M. Zenger note que le CRA aide également à résoudre le vieux « dilemme du prisonnier » entre fournisseurs et opérateurs en exigeant des fournisseurs qu'ils fournissent des preuves de sécurité de base que les opérateurs peuvent réutiliser. Cela réduit les efforts en double et évite des évaluations parallèles coûteuses.

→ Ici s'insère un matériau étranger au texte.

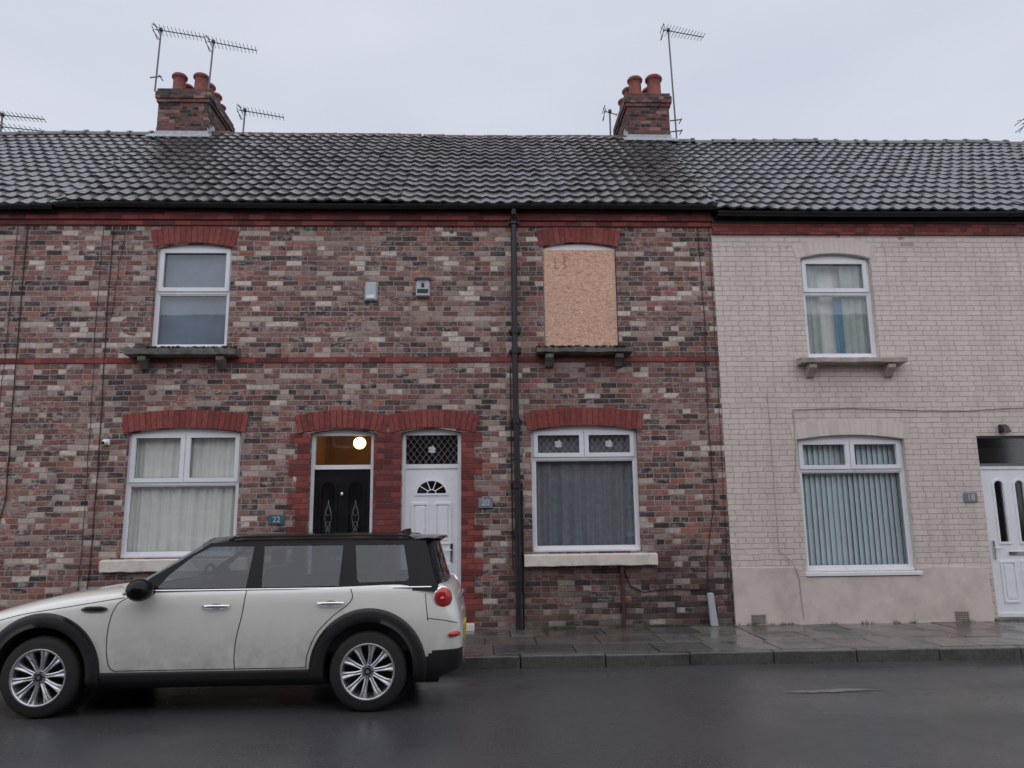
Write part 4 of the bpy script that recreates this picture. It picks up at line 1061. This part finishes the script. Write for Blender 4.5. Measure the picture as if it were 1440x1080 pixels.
def wheel(x,sg):
    w=empty('wheel',car);b=B();yo=CY+sg*.880;prof=[(.215,0),(.228,.006),(.235,.004),(.262,.0),(.297,-.006),(.314,-.022),(.322,-.045),(.322,-.155),(.312,-.185),(.27,-.2),(.2,-.2)]
    P=[[(x+r*math.cos(a),yo+sg*o,WZ+r*math.sin(a)) for r,o in prof] for a in [2*math.pi*i/56 for i in range(57)]];b.grid(P,m_tyre)
    for k in range(4):
        rr=.323;o=-.055-k*.028
        b.grid([[(x+rr*math.cos(a),yo+sg*q,WZ+rr*math.sin(a)) for q in (o,o-.006)] for a in [2*math.pi*i/56 for i in range(57)]],m_blk)
    b.obj('tyre',w,recalc=False);b=B()
    prof=[(.228,.003),(.223,.009),(.212,.004),(.206,-.02),(.195,-.11),(.18,-.17)]
    P=[[(x+r*math.cos(a),yo+sg*o,WZ+r*math.sin(a)) for r,o in prof] for a in [2*math.pi*i/56 for i in range(57)]];b.grid(P,m_alloy)
    for k in range(10):
        a=2*math.pi*k/10+.15
        ca,sa=math.cos(a),math.sin(a)
        def pt(r,wd,o): return (x+r*ca-wd*sa,yo+sg*o,WZ+r*sa+wd*ca)
        rs=[(.05,.017,-.022),(.10,.016,-.016),(.16,.022,-.008),(.212,.036,-.002)]
        P=[[pt(r,-wd,o-.03),pt(r,-wd,o-.004),pt(r,-wd*.6,o),pt(r,0,o-.009),pt(r,wd*.6,o),pt(r,wd,o-.004),pt(r,wd,o-.03)] for r,wd,o in rs];b.grid(P,m_alloy,False)
    b.cyl((x,yo-sg*.05,WZ),(x,yo-sg*.014,WZ),.062,m_alloy,24,.05);b.cyl((x,yo-sg*.014,WZ),(x,yo-sg*.008,WZ),.030,m_blk,20);b.cyl((x,yo-sg*.009,WZ),(x,yo-sg*.006,WZ),.016,m_chrome,16)
    for k in range(5):
        a=2*math.pi*k/5;b.cyl((x+.042*math.cos(a),yo-sg*.02,WZ+.042*math.sin(a)),(x+.042*math.cos(a),yo-sg*.012,WZ+.042*math.sin(a)),.007,m_blk,8)
    b.obj('alloy_rim',w,dirn=(0,sg,0));b=B()
    b.cyl((x,yo-sg*.10,WZ),(x,yo-sg*.12,WZ),.13,m_clad,32);b.cyl((x,yo-sg*.15,WZ),(x,yo-sg*.19,WZ),.2,m_int,32)
    b.obj('brake_disc',w)
for wx in WX:
    for sg in (-1,1): wheel(wx,sg)

# ------------------------------------------------------------------ world, sun, camera
wd=bpy.data.worlds.new('World');scn.world=wd;wd.use_nodes=True;nt=wd.node_tree;nn=nt.nodes;bg=nn['Background']
sky=nn.new('ShaderNodeTexSky');sky.sky_type='NISHITA';sky.sun_disc=False;sky.sun_elevation=rad(50);sky.sun_rotation=rad(180);sky.air_density=1.;sky.dust_density=3
hs=nn.new('ShaderNodeHueSaturation');hs.inputs['Saturation'].default_value=.3;nt.links.new(sky.outputs[0],hs.inputs['Color'])
tc=nn.new('ShaderNodeTexCoord');mp=nn.new('ShaderNodeMapping');mp.inputs['Scale'].default_value=(1,1,3.2);nt.links.new(tc.outputs['Generated'],mp.inputs[0])
no=nn.new('ShaderNodeTexNoise');no.inputs['Scale'].default_value=1.6;no.inputs['Detail'].default_value=4;no.inputs['Roughness'].default_value=.5;nt.links.new(mp.outputs[0],no.inputs['Vector'])
cr=nn.new('ShaderNodeValToRGB');cr.color_ramp.elements[0].position=.3;cr.color_ramp.elements[0].color=(.63,.67,.79,1);cr.color_ramp.elements[1].position=.7;cr.color_ramp.elements[1].color=(.76,.79,.90,1);nt.links.new(no.outputs['Fac'],cr.inputs[0])
sc=nn.new('ShaderNodeVectorMath');sc.operation='SCALE';sc.inputs['Scale'].default_value=10.;nt.links.new(cr.outputs[0],sc.inputs[0])
mx=nn.new('ShaderNodeMix');mx.data_type='RGBA';mx.inputs[0].default_value=.90;nt.links.new(hs.outputs[0],mx.inputs[6]);nt.links.new(sc.outputs[0],mx.inputs[7])
nt.links.new(mx.outputs[2],bg.inputs[0]);bg.inputs[1].default_value=.1
sl=bpy.data.lights.new('sun','SUN');sl.energy=1.5;sl.angle=rad(140);sl.color=(.98,.985,1);so=bpy.data.objects.new('sun',sl);bpy.context.collection.objects.link(so);so.rotation_euler=(rad(40),0,rad(-8));so.location=(0,-20,20)
cam=bpy.data.cameras.new('camera');co=bpy.data.objects.new('camera',cam);bpy.context.collection.objects.link(co)
co.location=(0,-10.5,1.53)
R=(Matrix.Rotation(rad(-2.2),3,'Z')@Matrix.Rotation(rad(100.3),3,'X')@Matrix.Rotation(rad(-.65),3,'Z'))
co.rotation_euler=R.to_euler();cam.sensor_width=36;cam.lens=1067/1440*36;cam.clip_end=1500;cam.clip_start=.05
scn.camera=co
scn.view_settings.view_transform='Standard';scn.view_settings.look='None';scn.view_settings.exposure=0
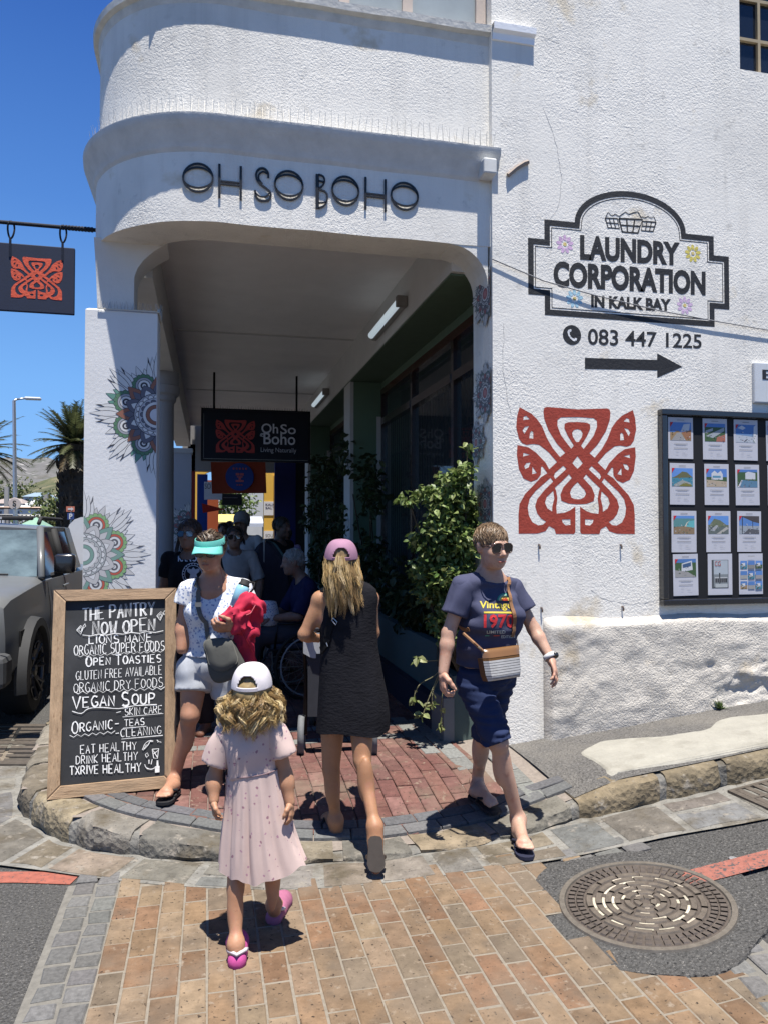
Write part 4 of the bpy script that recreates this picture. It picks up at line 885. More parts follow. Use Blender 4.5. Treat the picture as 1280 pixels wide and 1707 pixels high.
  def photo(u0,v0,u1,v1,items):
   rect(u0,v0,u1,v1,jit(SKY,.2))
   for it in items:
    if it[0]=='h':rect(u0,v0,u1,v0+(v1-v0)*it[1],it[2])
    else:k[0]+=1;mb.poly([fn(.0006+.00004*k[0])(u0+(u1-u0)*q[0],v0+(v1-v0)*q[1])for q in it[0]],it[1])
   rs=random.Random(n_)
   for _ in range(26):
    u,v=rs.uniform(u0,u1-.05),rs.uniform(v0,v0+(v1-v0)*.55);s=rs.uniform(.012,.04);rect(u,v,u+s,v+s*.5,jit(rs.choice([GRN,WALL,ROOF,RD,(.05,.05,.06)]),.3))
  if pic=='mag':
   rect(.16,.16,.84,.85,(.07,.075,.08));rect(.24,.5,.82,.84,(.38,.42,.45));rect(.24,.20,.82,.5,(.2,.22,.23));rect(.28,.3,.78,.40,(.03,.03,.035));rect(.28,.41,.8,.43,(.5,.5,.5))
   for q in range(6):rect(.29+q*.08,.30,.30+q*.08,.42,(.5,.5,.5))
   rect(.46,.24,.50,.5,(.02,.02,.02));rect(.455,.5,.505,.535,(.02,.02,.02));rect(.3,.18,.8,.27,(.4,.42,.42))
   mb2=MB();put(mb2,text2d('CG',.0),quadmap(*[fn(.0025)(*q)for q in((.28,.82),(.52,.82),(.52,.70),(.28,.70))]),(0,0,0),(.35,.06,.05));mb2 .build('print_letters',M['print'],t2)
  elif pic=='nine':
   for i in range(3):
    for j in range(3):mb.build('photo_print',M['print'],t2)if mb.v else 0;mb=MB();photo(.06+i*.31,.13+j*.25,.34+i*.31,.32+j*.25,[('h',.5,[DRY,GRN,SEA][(i+j)%3]),([(.2,.3),(.2,.7),(.7,.75),(.7,.3)],WALL)])if(i+j)%2==0 else(rect(.06+i*.31,.13+j*.25,.34+i*.31,.32+j*.25,jit(SKY,.2)),rect(.06+i*.31,.13+j*.25,.34+i*.31,.22+j*.25,jit(RD,.3)))
  else:
   photo(.08,.44,.92,.88,pic);k[0]+=1;mb.poly([fn(.0006+.00004*k[0])(*q)for q in((.08,.76),(.20,.88),(.08,.88))],(.5,.02,.03))
  for(v,u0,u1)in((.93,.36,.64),(.36,.22,.78),(.34,.3,.7),(.25,.22,.78),(.18,.3,.42),(.15,.55,.68),(.11,.3,.40),(.10,.56,.76)):
   if pic!='mag' and(pic!='nine' or v>.9):rect(u0,v,u1,v+(.012 if v>.3 or v==.25 else .006),(.2,.2,.22)if v in(.25,.93)else(.36,.36,.38))
  mb.build('photo_print',M['print'],t2)
noticeboard()
# ---- bird spikes along the cornice and on the pillar head
def spikes(name,label,pts,h,fan,n_out):
 mb=MB();root=thing(name,label,'bird spikes',pts[0][0])
 for p,nrm in pts:
  p=Vector(p);nrm=Vector(nrm)
  for s in(-1,1):
   tip=p+Vector((0,0,h*random.uniform(.85,1.1)))+nrm*fan*s+Vector((random.uniform(-.015,.015),0,0));mb.tube([p,tip],[.0016,.001],4,(.42,.40,.36),False)
 mb.build('spikes',M['metal'],root)
 mb=MB();P=[q[0]for q in pts];mb.tube([Vector(p)+Vector((0,0,.004))for p in P],.006,4,(.5,.48,.42));mb.build('base_strip',M['matte'],root)
o1=resample(outline(.045,CX,9),.045);S=[]
for i,p in enumerate(o1):
 t=(o1[min(i+1,len(o1)-1)]-o1[max(i-1,0)]).normalized();S.append(((p.x,p.y,4.31),(t.y*-1*-1,-t.x*-1*-1,0)))
spikes('bird_spikes','row of thin wire bird spikes along the top of the rounded cornice',S,.11,.02,2)
spikes('bird_spikes','dark bird spikes round the top of the corner pillar',[((x,YP-.01+.0*x,3.175),(0,-1,0))for x in np.arange(xa+.08,xb,.022)]+[((xb+.005,y,3.175),(1,0,0))for y in np.arange(YP,YP+.28,.03)],.06,.015,2)
# ---- hanging signs
def hanging_square():
 Y=5.75;a,b=onY(-2,404.5,Y),onY(126,404.5,Y);z1,z0=a.z,onY(66,522,Y).z;x0,x1=a.x,b.x
 bar=onY(153,383,Y);mb=MB();mb.tube([(XL+.03,Y,bar.z),(x0-.55,Y,bar.z-.0)],.014,10,(.012,.014,.02))
 for k in range(10):u=XL-.03-.022*k;mb.tube([(u,Y,bar.z),(u-.018,Y,bar.z)],[.020,.017],6,(.012,.014,.02))
 for k in range(8):u=x0-.02-.02*k;mb.tube([(u,Y,bar.z),(u-.016,Y,bar.z)],[.020,.017],6,(.012,.014,.02))
 tag(mb.build('sign_bracket',M['iron']),'black twisted iron bar carrying the navy square sign','bracket')
 t=thing('hanging_sign','square navy sign with orange butterfly emblem hanging from an iron bar','sign',((x0+x1)/2,Y,z0))
 mb=MB();mb.bbox((x0,Y-.015,z0),(x1,Y+.015,z1),.006,(.011,.019,.045));mb.build('board',M['matte'],t)
 u=lambda k:x0+(x1-x0)*k;v=lambda k:z0+(z1-z0)*k
 emblem(t,quadmap((u(.17),Y-.0165,v(.81)),(u(.84),Y-.0165,v(.81)),(u(.84),Y-.0165,v(.20)),(u(.17),Y-.0165,v(.20))),c=(.60,.085,.04))
 for k in(.16,.84):
  mb=MB();mb.tube([(u(k)+.022*math.cos(q),Y+.01*math.sin(q*2),bar.z-.05+.062*math.sin(q))for q in np.linspace(0,2*PI,17)],.007,6,(.012,.014,.02));mb.box((u(k)-.008,Y-.02,z1-.10),(u(k)+.008,Y-.0155,z1+.03),(.012,.016,.03));mb.build('hook',M['iron'],t)
hanging_square()
def hanging_long():
 Y=11.2;a=onY(336,678,Y);b=onY(517,672,Y);z1,z0=onY(430,684,Y).z,onY(430,770,Y).z;x0,x1=a.x,b.x;nv=(.006,.008,.016)
 t=thing('hanging_sign','wide dark navy sign with red emblem and white lettering hung under the arcade ceiling','sign',((x0+x1)/2,Y,z0))
 mb=MB();mb.bbox((x0,Y-.05,z0),(x1,Y+.05,z1),.008,nv);mb.build('case',M['matte'],t)
 mb=MB();
 for p0,p1 in(((x0,z0),(x1,z0+.02)),((x0,z1-.02),(x1,z1)),((x0,z0+.02),(x0+.03,z1-.02)),((x1-.03,z0+.02),(x1,z1-.02))):mb.box((p0[0],Y-.062,p0[1]),(p1[0],Y-.051,p1[1]),(.012,.012,.014))
 mb.box((x0+.036,Y-.0535,z0+.026),(x1-.036,Y-.051,z0+.031),(.3,.28,.25));mb.box((x0+.036,Y-.0535,z0+.04),(x0+.041,Y-.051,z1-.08),(.25,.25,.25));mb.build('frame',M['metal'],t)
 u=lambda k:x0+(x1-x0)*k;v=lambda k:z0+(z1-z0)*k;Q=lambda a_,b_,c_,d_:quadmap((u(a_),Y-.056,v(d_)),(u(c_),Y-.056,v(d_)),(u(c_),Y-.056,v(b_)),(u(a_),Y-.056,v(b_)))
 emblem(t,Q(.13,.16,.485,.79),c=(.42,.05,.045))
 for s,q in(('Oh',(.545,.55,.70,.74)),('So',(.72,.545,.865,.735)),('Boho',(.565,.335,.86,.565)),('Living Naturally',(.54,.16,.87,.275))):
  mb=MB();put(mb,text2d(s,.012 if len(s)<6 else 0),Q(*q),(0,0,0),(.62,.62,.66)if len(s)<6 else(.5,.5,.54))
  if s=='Boho':
   c0=Vector((u(.555),v(.51)));ribbon(mb,[c0+Vector((math.cos(q_),math.sin(q_)))*(.008+.022*q_/9)for q_ in np.linspace(0,10,30)],.010,lambda a_,b_:Vector((a_,Y-.0575,b_)),(.62,.62,.66))
  mb.build('lettering',M['print'],t)
 mb=MB();
 for k in range(64):x=x0+(x1-x0)*k/63;mb.tube([(x,Y,z1),(x+random.uniform(-.008,.008),Y+random.uniform(-.02,.02),z1+random.uniform(.035,.06))],[.004,.001],4,(.01,.01,.012),False)
 mb.build('bird_spikes',M['matte'],t)
 for x in(u(.115),u(.875)):mb=MB();mb.tube([(x,Y,z1),(x,Y,ZC)],.016,8,(.01,.01,.012));mb.build('hanging_rod',M['metal'],t)
hanging_long()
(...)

« Corriger la sécurité après le déploiement peut coûter de 100 à 200 fois plus cher que de l'intégrer dès la conception. » — Prof. Dr. Christian Zenger
Sécuriser les compteurs intelligents et les actifs RED à grande échelle
Avec la croissance rapide des compteurs intelligents, des capteurs et des interfaces de ressources énergétiques distribuées (RED) en périphérie du réseau, il devient essentiel de disposer de cadres de confiance des appareils qui sont à la fois évolutifs et harmonisés. Les capacités prioritaires comprennent les identités cryptographiques des appareils, l'intégration (onboarding) sécurisée, les micrologiciels signés, la visibilité de la nomenclature logicielle (SBOM) et la journalisation convergente TO/TI. Ces mesures soutiennent à la fois la résilience et l'efficacité opérationnelle.
Renforcer l'analyse de rentabilité de la cybersécurité
Avec des amendes liées à la directive NIS2 pouvant atteindre 15 millions d'euros ou 2,5 % du chiffre d'affaires mondial, la cybersécurité est désormais une priorité commerciale stratégique. Au-delà de la conformité, M. Zenger souligne que la sécurité offre des avantages opérationnels : l'approche de confiance zéro améliore le dépannage, l'authentification unique réduit la charge de travail des opérateurs et les données des systèmes de gestion des événements de sécurité (SIEM) peuvent soutenir la maintenance prédictive.
La collaboration comme catalyseur d'innovation sécurisée
Parvenir à une numérisation résiliente nécessite une approche écosystémique. Les fabricants d'appareils, les intégrateurs comme CGI et les institutions universitaires jouent chacun un rôle crucial dans la validation des solutions et l'assurance d'une amélioration continue. M. Zenger insiste sur la valeur de partenaires universitaires solides qui apportent des perspectives neutres, fondées sur la recherche, et aident à combler le fossé entre les opérateurs et les fournisseurs.
Perspectives d'avenir : une réglementation favorable à l'innovation
D'ici 2030, une réglementation alignée sur l'innovation et des fondations de confiance cyberphysique plus solides permettront l'essor de modèles axés sur les prosommateurs, de tarifs dynamiques et de flux énergétiques bidirectionnels. Pourtant, la réalisation de cet avenir dépend du dépassement des hypothèses de périmètre au profit d'identités d'appareils vérifiables, d'architectures de confiance zéro et d'une assurance fondée sur des preuves tout au long de la chaîne d'approvisionnement.
Les services publics qui intégreront ces capacités de manière intrinsèque — et non comme des ajouts — réduiront leurs risques opérationnels et de conformité tout en façonnant les normes techniques et les architectures que le reste du secteur suivra, se positionnant ainsi pour diriger le prochain chapitre de la transition énergétique.